Quiñones is an accomplished artist working across a wide range of materials, whose work focuses on African American and Caribbean history, as well as the intricacies of Afro-Latinx identity. They hold an MFA in Studio Art from Indiana University, Bloomington, and a Ph.D. in English from the University of Iowa. Most recently, they established the Fibers and Mixed Media studio in the Sculpture Dimensional Studies Division at Alfred University, where they served as an Assistant Professor of Sculpture. Prior to teaching at Alfred, Quiñones spent 17 years teaching English at Earlham College in Indiana.
As an artist, they have been the recipient of numerous residencies, including at the Vermont Studio Center, the Winterthur Museum, Garden, and Library in Delaware; and the Arts/Industry program at the John Michael Kohler Arts Center in Wisconsin. They have shown their work widely, with recent and upcoming exhibitions at the Belger Arts Center, the Akron Arts Museum, the Winterthur Museum, the University of Minnesota, and DePauw University, among others. They were named a 2020 Emerging Artist by Ceramics Monthly in recognition of their cross-disciplinary work and were a finalist for the Manifest Gallery Annual Prize. They also received an Honorable Mention for the James Renwick Alliance Chrysalis Award.
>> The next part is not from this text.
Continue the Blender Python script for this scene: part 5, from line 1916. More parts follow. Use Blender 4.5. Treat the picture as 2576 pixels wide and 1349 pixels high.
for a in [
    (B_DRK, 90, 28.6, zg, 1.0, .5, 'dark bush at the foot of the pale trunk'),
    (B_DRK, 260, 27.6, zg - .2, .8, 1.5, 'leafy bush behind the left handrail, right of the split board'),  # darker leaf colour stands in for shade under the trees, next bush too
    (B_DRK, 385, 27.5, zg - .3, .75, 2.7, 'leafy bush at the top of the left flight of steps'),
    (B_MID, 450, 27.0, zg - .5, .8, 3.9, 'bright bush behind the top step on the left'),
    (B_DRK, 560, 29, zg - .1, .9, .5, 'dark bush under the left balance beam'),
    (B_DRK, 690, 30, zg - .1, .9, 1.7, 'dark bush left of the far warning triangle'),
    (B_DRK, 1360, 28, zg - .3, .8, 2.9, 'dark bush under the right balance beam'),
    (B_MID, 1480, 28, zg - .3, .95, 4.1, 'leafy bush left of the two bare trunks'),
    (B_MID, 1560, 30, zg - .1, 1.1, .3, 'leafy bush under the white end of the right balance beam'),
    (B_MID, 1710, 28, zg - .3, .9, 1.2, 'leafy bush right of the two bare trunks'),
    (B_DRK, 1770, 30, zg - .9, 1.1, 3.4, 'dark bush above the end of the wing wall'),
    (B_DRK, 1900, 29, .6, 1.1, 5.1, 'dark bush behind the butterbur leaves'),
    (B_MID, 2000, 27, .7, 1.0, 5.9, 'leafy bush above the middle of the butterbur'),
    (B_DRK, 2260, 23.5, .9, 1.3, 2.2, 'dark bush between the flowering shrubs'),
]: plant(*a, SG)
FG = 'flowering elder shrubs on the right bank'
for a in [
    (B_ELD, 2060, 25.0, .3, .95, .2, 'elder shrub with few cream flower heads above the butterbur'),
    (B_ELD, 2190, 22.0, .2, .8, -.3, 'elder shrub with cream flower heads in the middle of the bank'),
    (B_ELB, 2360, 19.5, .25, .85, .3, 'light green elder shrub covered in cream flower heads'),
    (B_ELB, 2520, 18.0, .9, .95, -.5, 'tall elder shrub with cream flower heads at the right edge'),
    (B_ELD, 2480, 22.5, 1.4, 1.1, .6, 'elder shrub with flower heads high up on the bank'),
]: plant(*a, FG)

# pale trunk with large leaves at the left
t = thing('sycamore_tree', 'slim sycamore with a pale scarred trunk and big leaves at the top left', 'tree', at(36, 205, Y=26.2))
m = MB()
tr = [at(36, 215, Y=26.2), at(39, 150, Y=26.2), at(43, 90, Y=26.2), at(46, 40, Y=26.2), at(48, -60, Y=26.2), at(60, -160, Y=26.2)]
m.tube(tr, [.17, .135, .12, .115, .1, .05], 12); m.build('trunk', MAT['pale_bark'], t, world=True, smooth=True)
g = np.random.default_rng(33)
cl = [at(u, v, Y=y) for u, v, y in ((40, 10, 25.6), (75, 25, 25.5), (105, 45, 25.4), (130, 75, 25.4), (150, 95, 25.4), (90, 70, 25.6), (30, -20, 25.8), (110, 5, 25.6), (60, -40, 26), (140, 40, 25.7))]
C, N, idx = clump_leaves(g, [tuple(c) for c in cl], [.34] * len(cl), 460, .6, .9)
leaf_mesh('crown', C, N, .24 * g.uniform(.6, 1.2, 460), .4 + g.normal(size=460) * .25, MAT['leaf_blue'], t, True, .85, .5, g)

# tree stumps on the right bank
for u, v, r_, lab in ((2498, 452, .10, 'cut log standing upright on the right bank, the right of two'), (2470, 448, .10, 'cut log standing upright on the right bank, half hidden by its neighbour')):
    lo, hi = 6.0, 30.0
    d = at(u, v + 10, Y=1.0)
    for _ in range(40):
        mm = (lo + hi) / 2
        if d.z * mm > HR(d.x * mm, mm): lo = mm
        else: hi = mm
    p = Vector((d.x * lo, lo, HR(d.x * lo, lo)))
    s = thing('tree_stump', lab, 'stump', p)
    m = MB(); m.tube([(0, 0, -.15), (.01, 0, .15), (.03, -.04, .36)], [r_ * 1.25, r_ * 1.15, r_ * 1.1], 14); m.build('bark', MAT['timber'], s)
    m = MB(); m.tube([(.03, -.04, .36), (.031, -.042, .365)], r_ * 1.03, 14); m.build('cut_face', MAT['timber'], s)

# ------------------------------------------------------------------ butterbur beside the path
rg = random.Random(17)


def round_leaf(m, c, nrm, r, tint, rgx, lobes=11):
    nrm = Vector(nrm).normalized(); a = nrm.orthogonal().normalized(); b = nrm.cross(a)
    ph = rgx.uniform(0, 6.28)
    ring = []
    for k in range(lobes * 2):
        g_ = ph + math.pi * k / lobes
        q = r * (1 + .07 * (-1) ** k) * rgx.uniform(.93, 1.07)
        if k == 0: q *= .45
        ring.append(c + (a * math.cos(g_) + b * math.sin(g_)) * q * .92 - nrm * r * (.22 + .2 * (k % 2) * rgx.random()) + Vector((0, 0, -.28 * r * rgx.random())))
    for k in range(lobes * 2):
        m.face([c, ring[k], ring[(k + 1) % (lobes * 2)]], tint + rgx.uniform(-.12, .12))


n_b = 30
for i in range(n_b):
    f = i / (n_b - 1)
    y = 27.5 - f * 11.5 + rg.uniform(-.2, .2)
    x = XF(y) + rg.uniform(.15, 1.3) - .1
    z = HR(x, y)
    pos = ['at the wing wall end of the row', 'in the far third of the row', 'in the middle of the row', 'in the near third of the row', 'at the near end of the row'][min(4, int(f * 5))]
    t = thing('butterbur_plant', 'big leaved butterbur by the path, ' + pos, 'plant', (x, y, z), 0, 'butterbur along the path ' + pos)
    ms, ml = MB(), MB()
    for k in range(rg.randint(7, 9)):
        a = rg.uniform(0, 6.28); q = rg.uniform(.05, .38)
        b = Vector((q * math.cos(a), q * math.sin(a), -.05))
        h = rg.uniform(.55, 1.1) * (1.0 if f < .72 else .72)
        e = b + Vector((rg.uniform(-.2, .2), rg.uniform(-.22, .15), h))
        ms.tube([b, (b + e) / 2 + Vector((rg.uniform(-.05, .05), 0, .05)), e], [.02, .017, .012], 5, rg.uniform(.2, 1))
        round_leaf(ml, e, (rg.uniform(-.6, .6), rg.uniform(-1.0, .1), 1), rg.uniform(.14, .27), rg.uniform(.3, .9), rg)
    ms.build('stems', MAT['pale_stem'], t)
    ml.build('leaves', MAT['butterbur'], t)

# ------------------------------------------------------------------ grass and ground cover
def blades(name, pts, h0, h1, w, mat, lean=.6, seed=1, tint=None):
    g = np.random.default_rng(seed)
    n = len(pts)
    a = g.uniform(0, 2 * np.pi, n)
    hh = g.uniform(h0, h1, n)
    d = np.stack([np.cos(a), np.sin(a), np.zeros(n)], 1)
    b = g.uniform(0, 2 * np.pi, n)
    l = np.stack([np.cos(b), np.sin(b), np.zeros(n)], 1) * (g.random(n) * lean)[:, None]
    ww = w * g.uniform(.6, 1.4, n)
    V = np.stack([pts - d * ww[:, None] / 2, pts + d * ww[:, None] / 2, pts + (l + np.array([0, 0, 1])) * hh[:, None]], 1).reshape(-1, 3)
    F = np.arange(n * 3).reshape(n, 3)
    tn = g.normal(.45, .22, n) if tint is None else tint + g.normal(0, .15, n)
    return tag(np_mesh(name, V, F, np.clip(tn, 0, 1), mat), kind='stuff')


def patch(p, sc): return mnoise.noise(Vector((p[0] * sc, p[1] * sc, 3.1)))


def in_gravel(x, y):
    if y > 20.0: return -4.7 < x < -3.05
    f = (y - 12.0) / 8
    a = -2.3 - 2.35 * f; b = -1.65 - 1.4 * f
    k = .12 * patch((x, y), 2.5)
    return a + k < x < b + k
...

In the recent exhibition La Gruta/The Grotto at Belger Arts Center, Quiñones discusses how their work explores the importance of the highly ritualized practices of race, class, gender, sexuality, and religion. The work in the exhibition is an invitation to contemplate narratives of the domestic, family, and womanhood – and how they are complicated by a history of slavery, stolen labor, and racism, particularly in the U.S. and the Caribbean. They use materials that have historical and personal significance, saying, “I work with all materials, but consider fibers and ceramics to be foundational to my process and thinking because of their long history and aesthetic traditions in places like West Africa, Spain, and the Americas.”